PS 43-40
Weed community assembly in cover crops: What is the relative importance of niche processes?
Cover crops are increasingly being used to provide weed suppression services to agroecosystems, however, the relative role that niche-based processes play in suppressing weeds is unclear. If niche processes mediate the weed-suppressive effects of cover crops, then the potential exists to “guide” the assembly of weed communities through careful selection of cover crops or cover crop mixtures. We examined evidence for niche-based weed community assembly in a field experiment conducted in Durham, NH. This experiment was conducted over two growing seasons in two sites (four site-years total), included eight cover crop species representing a variety of plant functional groups each grown in monoculture in a randomized complete block design (n=4).

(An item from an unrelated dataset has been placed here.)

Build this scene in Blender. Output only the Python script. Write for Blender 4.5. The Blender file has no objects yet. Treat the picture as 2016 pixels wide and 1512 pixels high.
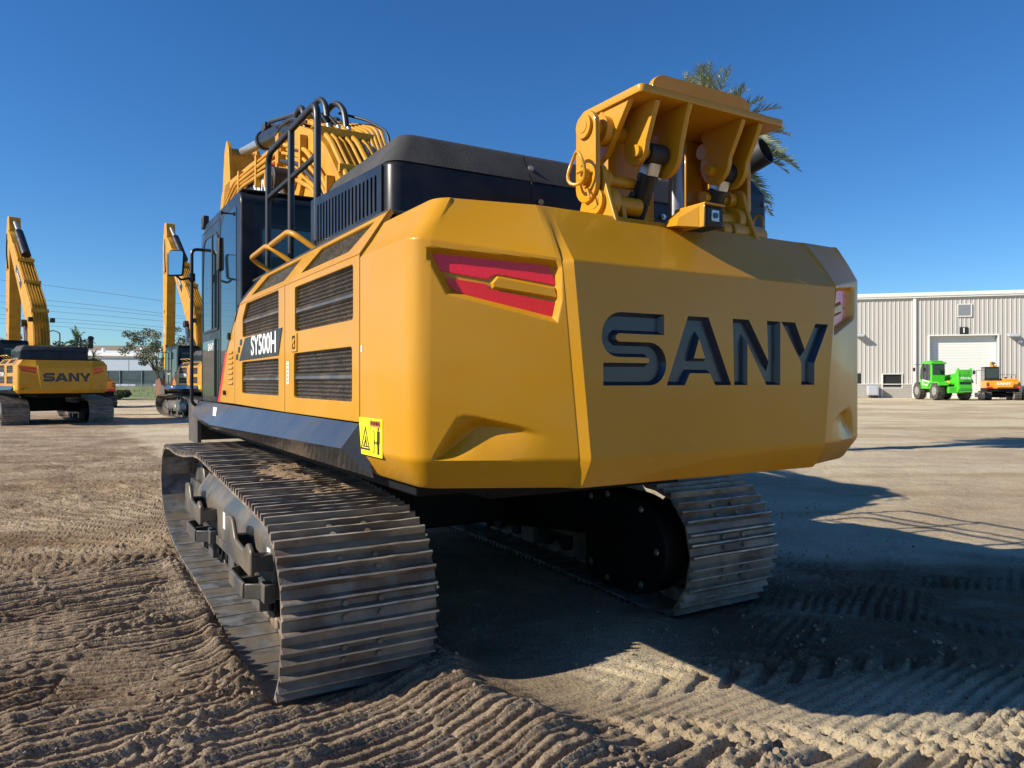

In each treatment we measured cover crop biomass and the composition and abundance of the weed community that assembled from the weed seed bank in the late fall and the subsequent spring. We used several multivariate approaches, including non-metric multidimensional scaling (NMDS), PerMANOVA, and indicator species analysis (ISA) to examine the “fall” and “spring” weed communities for evidence of cover crop species- or functional group-specific effects on assembled weed communities.
Results/Conclusions
We found little evidence to support the hypothesis that individual cover crop species suppress weeds via niche-based processes under realistic agronomic situations. Only one cover crop species, tillage radish, was associated with a fall-assembled weed community that was distinct from the other cover crop treatments (PerMANOVA: P < 0.05). Spring-assembled weed communities exhibited more differentiation based on cover crop treatment (PerMANOVA: P < 0.05); however, ISA revealed only weak cover crop-weed species associations for 11 weed species (i.e. no IV > 25). These results suggest that cover crops do not necessarily act as particularly strong or predictable biotic filters during the assembly of weed communities in annual cropping systems and that stochastic processes may play a larger role in determining weed community composition at the plot and field scale than has previously been assumed.